--- WHAT TO WORK ON ---
Retype the opening lines of the listing below, ending with the line that contains "C = S.collection", and leave out any pictures.

--- INFORMATION SUPPLIED ---
○ ○ ○ ○

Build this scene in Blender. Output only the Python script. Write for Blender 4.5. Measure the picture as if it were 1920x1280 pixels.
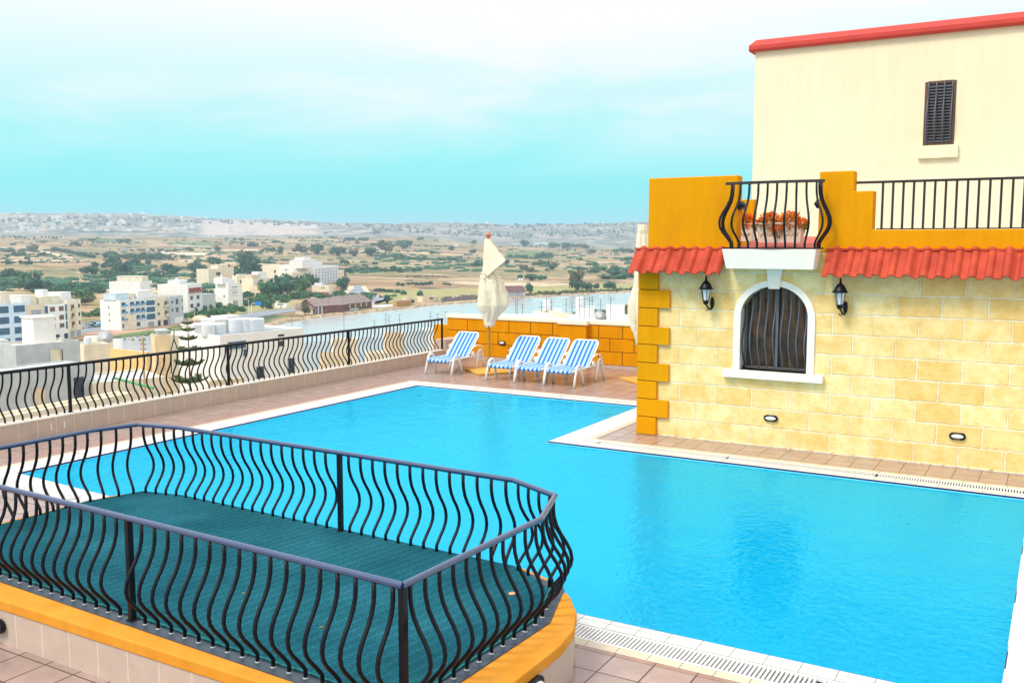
import bpy, bmesh, math, random
from mathutils import Vector, Matrix, noise
from mathutils.geometry import tessellate_polygon
from math import radians as R, sin, cos, pi, hypot, atan2, tan, floor
random.seed(7)
S = bpy.context.scene
for o in list(bpy.data.objects): bpy.data.objects.remove(o)
C = S.collection

# ------------------------------------------------------------ camera, sky, sun, exposure
EYE = 3.2; FOC = 1778.47; PITCH = R(5.945); YAW = R(30.25)
cd = bpy.data.cameras.new('camera'); cam = bpy.data.objects.new('camera', cd); C.objects.link(cam)
cd.sensor_width = 36; cd.lens = FOC/1920*36; cd.clip_start = .1; cd.clip_end = 30000
cam.location = (0, 0, EYE); cam.rotation_euler = (pi/2-PITCH, 0, YAW)
S.camera = cam
SUN_EL, SUN_AZ = R(52), R(205)          # azimuth clockwise from +Y
W = bpy.data.worlds.new('World'); S.world = W; W.use_nodes = True
def nn(nt, t, **k):
    n = nt.nodes.new(t)
    for a, b in k.items(): setattr(n, a, b)
    return n
def ramp(nt, stops, interp='LINEAR'):
    n = nt.nodes.new('ShaderNodeValToRGB'); e = n.color_ramp.elements; n.color_ramp.interpolation = interp
    while len(e) < len(stops): e.new(.5)
    for i, (p, c) in enumerate(stops):
        e[i].position = p; e[i].color = (*c, 1) if len(c) == 3 else c
    return n
def build_world():
    nt = W.node_tree; nt.nodes.clear(); L = nt.links.new
    out = nn(nt, 'ShaderNodeOutputWorld'); bg = nn(nt, 'ShaderNodeBackground'); L(bg.outputs[0], out.inputs[0])
    sky = nn(nt, 'ShaderNodeTexSky', sky_type='NISHITA', sun_disc=False)
    sky.sun_elevation = SUN_EL; sky.sun_rotation = SUN_AZ; sky.altitude = 60
    tc = nn(nt, 'ShaderNodeTexCoord'); sp = nn(nt, 'ShaderNodeSeparateXYZ'); L(tc.outputs['Generated'], sp.inputs[0])
    # overcast veil: clear turquoise low down, milky cloud sheet above
    gr = ramp(nt, [(0, (.04, .58, .60)), (.03, (.05, .60, .61)), (.08, (.13, .63, .62)), (.145, (.40, .64, .63)), (.24, (.70, .68, .68)), (.5, (.88, .91, .93)), (1, (.88, .90, .93))])
    L(sp.outputs[2], gr.inputs[0])
    mp = nn(nt, 'ShaderNodeMapping'); mp.inputs['Scale'].default_value = (1.5, 1.5, 9.0); mp.inputs['Rotation'].default_value = (R(4), R(9), 0); L(tc.outputs['Generated'], mp.inputs[0])
    nz = nn(nt, 'ShaderNodeTexNoise'); nz.inputs['Scale'].default_value = 1.3; nz.inputs['Detail'].default_value = 8; nz.inputs['Roughness'].default_value = .58; nz.inputs['Distortion'].default_value = .5; L(mp.outputs[0], nz.inputs[0])
    cr = ramp(nt, [(.44, (0, 0, 0)), (.60, (1, 1, 1))]); L(nz.outputs[0], cr.inputs[0])
    el = nn(nt, 'ShaderNodeMapRange'); el.inputs[1].default_value = .06; el.inputs[2].default_value = .17; L(sp.outputs[2], el.inputs[0])
    mu = nn(nt, 'ShaderNodeMath', operation='MULTIPLY'); L(cr.outputs[0], mu.inputs[0]); L(el.outputs[0], mu.inputs[1])
    mu2 = nn(nt, 'ShaderNodeMath', operation='MULTIPLY'); L(mu.outputs[0], mu2.inputs[0]); mu2.inputs[1].default_value = .75
    mx = nn(nt, 'ShaderNodeMixRGB'); L(mu2.outputs[0], mx.inputs[0]); L(gr.outputs[0], mx.inputs[1]); mx.inputs[2].default_value = (.72, .67, .68, 1)
    sc = nn(nt, 'ShaderNodeMixRGB', blend_type='MULTIPLY'); sc.inputs[0].default_value = 1; L(sky.outputs[0], sc.inputs[1]); sc.inputs[2].default_value = (.09, .09, .09, 1)
    fin = nn(nt, 'ShaderNodeMixRGB'); fin.inputs[0].default_value = .05; L(mx.outputs[0], fin.inputs[1]); L(sc.outputs[0], fin.inputs[2])
    L(fin.outputs[0], bg.inputs[0]); bg.inputs[1].default_value = 1.0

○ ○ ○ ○

--- FINISHED TASK ---
Build this scene in Blender. Output only the Python script. Write for Blender 4.5. Measure the picture as if it were 1920x1280 pixels.
import bpy, bmesh, math, random
from mathutils import Vector, Matrix, noise
from mathutils.geometry import tessellate_polygon
from math import radians as R, sin, cos, pi, hypot, atan2, tan, floor
random.seed(7)
S = bpy.context.scene
for o in list(bpy.data.objects): bpy.data.objects.remove(o)
C = S.collection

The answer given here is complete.